Soil phosphorus forms in hydrologically isolated wetlands and surrounding pasture uplands.

Newly created and restored wetlands play an important role in sequestering excess nutrients at the landscape scale. In evaluating the long-term efficacy of nutrient management strategies to increase wetland capacity for sequestering P, information is needed on the forms of P found across the upland-wetland transition. To assess this, we studied soils (0-10 cm) from four wetlands within cow-calf pastures north of Lake Okeechobee, FL. Wetlands contained significantly (P < 0.05) greater concentrations of organic matter (219 g C kg(-1)), total P (371 mg P kg(-1)), and metals (Al, Fe) relative to surrounding pasture.
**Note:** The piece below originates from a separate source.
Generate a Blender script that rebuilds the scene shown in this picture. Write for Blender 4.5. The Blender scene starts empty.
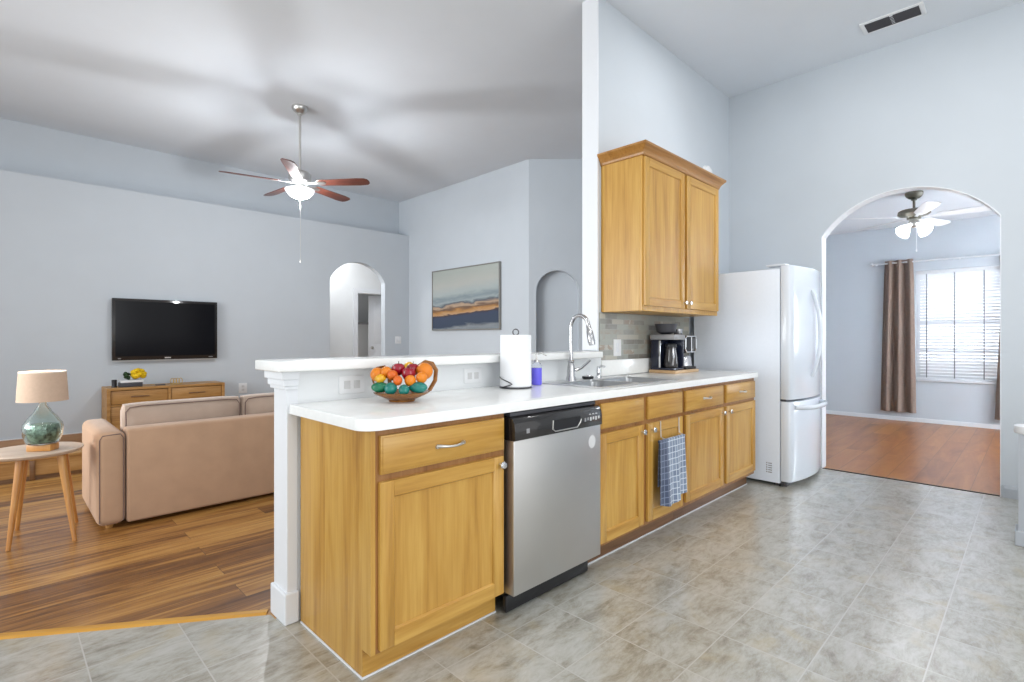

When calculated on an aerial basis, wetland surface soils contained significantly greater amounts of total P (236 kg ha(-1)) compared with upland soils (114 kg ha(-1)), which was linked to the concomitant increase in organic matter with increasing hydroperiod. The concentration of P forms, determined by extraction with anion exchange membranes, 1 mol L(-1) HCl, and an alkaline extract (0.25 mol L(-1) NaOH and 50 mmol L(-1) ethylenediaminetetraacetic acid [EDTA]) showed significant differences between uplands and wetlands but did not alter as a proportion of total P. Speciation of NaOH-EDTA extracts by solution 31P nuclear magnetic resonance spectroscopy revealed that organic P was dominated by phosphomonoesters in both wetland and pasture soils but that myo-inositol hexakisphosphate was not detected in any sample. The tight coupling of total C and P in the sandy soils of the region suggests that the successful management of historically isolated wetlands for P sequestration depends on the long-term accumulation and stabilization of soil organic matter.